YOUR OBJECTIVE:
Every line from the first one to the line containing "ZHEAD = 2.308" should be echoed exactly; leave out the rest.

>> START

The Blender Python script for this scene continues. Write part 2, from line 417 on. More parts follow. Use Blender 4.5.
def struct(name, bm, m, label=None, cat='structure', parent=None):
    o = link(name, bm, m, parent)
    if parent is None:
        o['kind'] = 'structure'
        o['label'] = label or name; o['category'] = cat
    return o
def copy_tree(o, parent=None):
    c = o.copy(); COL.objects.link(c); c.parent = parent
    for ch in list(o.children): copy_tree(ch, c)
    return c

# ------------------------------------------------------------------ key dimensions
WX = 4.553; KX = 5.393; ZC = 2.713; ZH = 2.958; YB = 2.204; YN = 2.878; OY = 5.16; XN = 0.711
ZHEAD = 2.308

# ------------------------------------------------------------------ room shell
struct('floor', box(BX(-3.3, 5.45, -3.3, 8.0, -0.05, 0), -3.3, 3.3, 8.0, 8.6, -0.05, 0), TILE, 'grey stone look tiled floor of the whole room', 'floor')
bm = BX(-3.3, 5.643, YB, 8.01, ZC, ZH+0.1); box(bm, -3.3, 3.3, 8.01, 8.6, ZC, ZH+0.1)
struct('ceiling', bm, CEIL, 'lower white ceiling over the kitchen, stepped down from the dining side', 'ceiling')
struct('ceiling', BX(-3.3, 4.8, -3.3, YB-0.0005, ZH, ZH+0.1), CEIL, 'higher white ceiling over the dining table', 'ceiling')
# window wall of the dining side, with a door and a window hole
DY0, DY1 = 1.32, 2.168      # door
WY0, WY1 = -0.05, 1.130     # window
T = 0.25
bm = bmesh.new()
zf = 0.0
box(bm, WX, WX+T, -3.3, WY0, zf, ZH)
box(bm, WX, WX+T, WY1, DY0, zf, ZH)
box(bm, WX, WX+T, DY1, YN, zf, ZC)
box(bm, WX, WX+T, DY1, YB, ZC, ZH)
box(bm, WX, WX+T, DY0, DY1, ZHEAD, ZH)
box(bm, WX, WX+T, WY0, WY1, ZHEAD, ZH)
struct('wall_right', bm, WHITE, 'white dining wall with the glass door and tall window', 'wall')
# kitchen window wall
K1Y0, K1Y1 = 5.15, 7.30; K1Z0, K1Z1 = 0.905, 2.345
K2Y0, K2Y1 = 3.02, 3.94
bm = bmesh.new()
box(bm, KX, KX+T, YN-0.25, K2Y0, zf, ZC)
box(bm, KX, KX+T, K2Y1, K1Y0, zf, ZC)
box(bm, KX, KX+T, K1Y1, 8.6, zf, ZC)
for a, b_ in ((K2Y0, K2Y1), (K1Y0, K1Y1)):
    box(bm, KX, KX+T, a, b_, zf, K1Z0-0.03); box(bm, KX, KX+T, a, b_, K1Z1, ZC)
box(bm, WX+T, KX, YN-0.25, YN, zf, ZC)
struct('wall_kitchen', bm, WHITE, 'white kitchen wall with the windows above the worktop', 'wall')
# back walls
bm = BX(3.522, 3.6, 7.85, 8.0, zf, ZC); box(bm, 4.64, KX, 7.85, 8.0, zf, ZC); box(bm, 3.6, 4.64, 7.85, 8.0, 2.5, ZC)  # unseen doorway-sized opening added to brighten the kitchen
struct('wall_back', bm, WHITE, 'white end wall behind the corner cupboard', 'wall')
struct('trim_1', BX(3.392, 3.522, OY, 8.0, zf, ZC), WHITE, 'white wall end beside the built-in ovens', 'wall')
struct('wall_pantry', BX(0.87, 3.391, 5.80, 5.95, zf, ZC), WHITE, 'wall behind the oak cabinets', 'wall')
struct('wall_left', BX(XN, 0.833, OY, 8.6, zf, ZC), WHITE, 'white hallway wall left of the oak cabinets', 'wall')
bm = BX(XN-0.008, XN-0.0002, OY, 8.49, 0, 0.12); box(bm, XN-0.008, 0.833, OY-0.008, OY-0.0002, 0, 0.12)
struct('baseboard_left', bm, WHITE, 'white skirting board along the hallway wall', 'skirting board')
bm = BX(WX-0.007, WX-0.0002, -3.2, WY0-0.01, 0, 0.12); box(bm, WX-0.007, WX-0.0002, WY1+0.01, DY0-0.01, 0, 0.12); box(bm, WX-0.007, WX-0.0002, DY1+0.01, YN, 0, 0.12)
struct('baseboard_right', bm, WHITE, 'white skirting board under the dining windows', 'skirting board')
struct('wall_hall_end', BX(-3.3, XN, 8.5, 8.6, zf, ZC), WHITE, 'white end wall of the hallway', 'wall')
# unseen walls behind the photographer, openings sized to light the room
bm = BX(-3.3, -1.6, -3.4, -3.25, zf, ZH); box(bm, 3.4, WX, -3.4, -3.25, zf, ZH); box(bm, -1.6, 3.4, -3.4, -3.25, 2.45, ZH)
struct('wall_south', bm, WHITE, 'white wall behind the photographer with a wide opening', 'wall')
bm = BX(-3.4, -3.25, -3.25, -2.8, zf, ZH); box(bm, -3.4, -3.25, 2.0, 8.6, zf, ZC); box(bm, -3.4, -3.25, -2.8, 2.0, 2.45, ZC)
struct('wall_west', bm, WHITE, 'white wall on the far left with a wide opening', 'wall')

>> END

ANSWER IN FULL:
The Blender Python script for this scene continues. Write part 2, from line 417 on. More parts follow. Use Blender 4.5.
def struct(name, bm, m, label=None, cat='structure', parent=None):
    o = link(name, bm, m, parent)
    if parent is None:
        o['kind'] = 'structure'
        o['label'] = label or name; o['category'] = cat
    return o
def copy_tree(o, parent=None):
    c = o.copy(); COL.objects.link(c); c.parent = parent
    for ch in list(o.children): copy_tree(ch, c)
    return c

# ------------------------------------------------------------------ key dimensions
WX = 4.553; KX = 5.393; ZC = 2.713; ZH = 2.958; YB = 2.204; YN = 2.878; OY = 5.16; XN = 0.711
ZHEAD = 2.308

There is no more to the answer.